A new study which challenged people to spend time thinking instead of engaging with devices found that participants underestimated how much they would enjoy being alone with their thoughts.

The benefits of letting your mind wander include better problem-solving, improved creativity and the opportunity to ponder the meaning of life.

With this in mind, researchers set out to test how much people enjoyed just thinking, without any distractions.

The study’s lead author, Dr Aya Hatano from Kyoto University in Japan, said: “Humans have a striking ability to immerse themselves in their own thinking. Our research suggests that individuals have difficulty appreciating just how engaging thinking can be. That could explain why people prefer keeping themselves busy with devices and other distractions, rather than taking a moment for reflection and imagination in daily life.”

The team carried out six experiments on a total of 259 people, comparing whether people believed they would enjoy the activity against the reality. Across all variations of the experiment, people found that they enjoyed just spending time thinking more than they had predicted they would, with researchers saying more studies should be carried out to ascertain which types of thinking people find most beneficial.

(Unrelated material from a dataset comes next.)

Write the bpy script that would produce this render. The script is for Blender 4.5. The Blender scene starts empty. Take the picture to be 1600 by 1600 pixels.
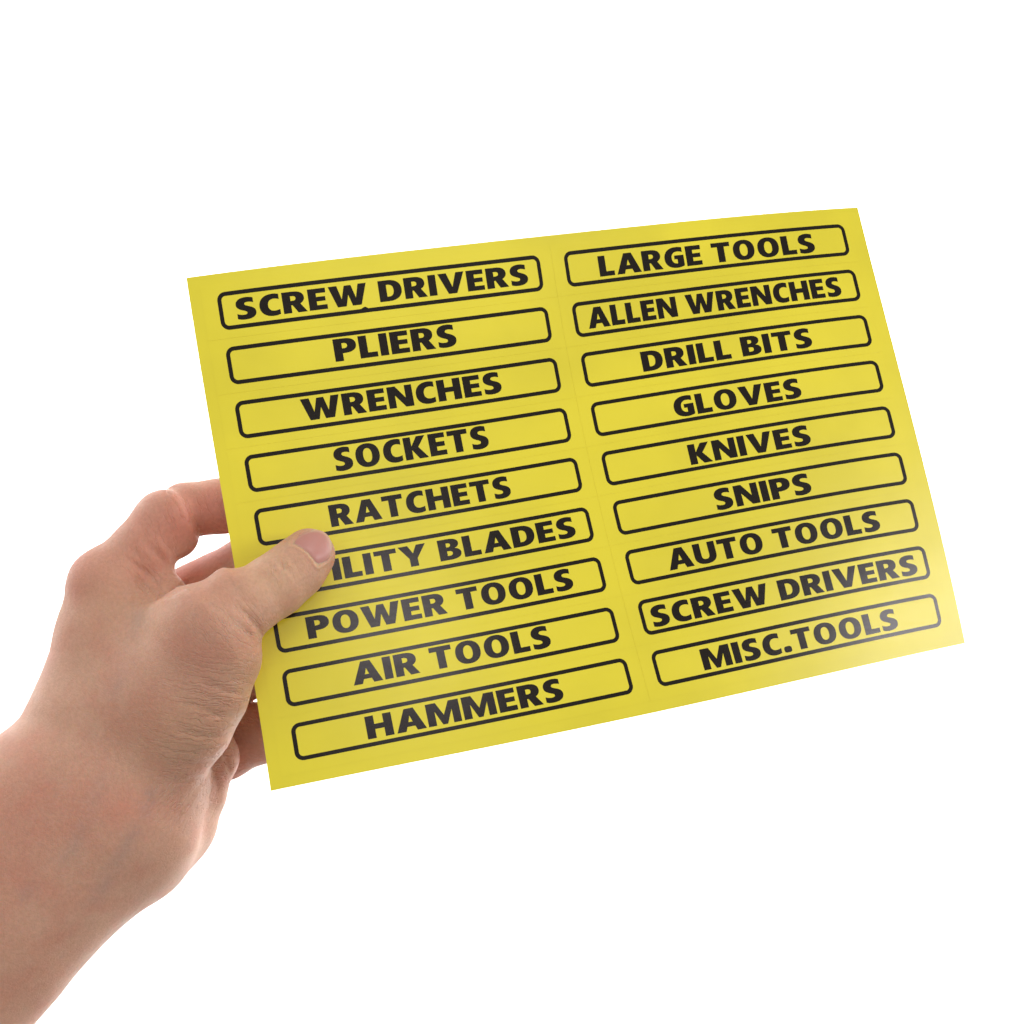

Study co-author Dr Kou Murayama, from the University of Tübingen in Germany, said: “It’s now extremely easy to ‘kill time’. On the bus on your way to work, you can check your phone rather than immerse yourself in your internal free-floating thinking, because you predict thinking will be boring. However, if that prediction is inaccurate, you are missing an opportunity to positively engage yourself without relying on such stimulation.”

Different versions of the experiments included participants sitting in an empty room, or dark tent, for between three to 20 minutes.

Researchers were quick to point out that the study participants did not say they found thinking very enjoyable, just that it was better than they thought. The team also said that “not all thinking is intrinsically rewarding, and in fact some people are prone to vicious cycles of negative thinking”.

The study has been published in the Journal of Experimental Psychology: General.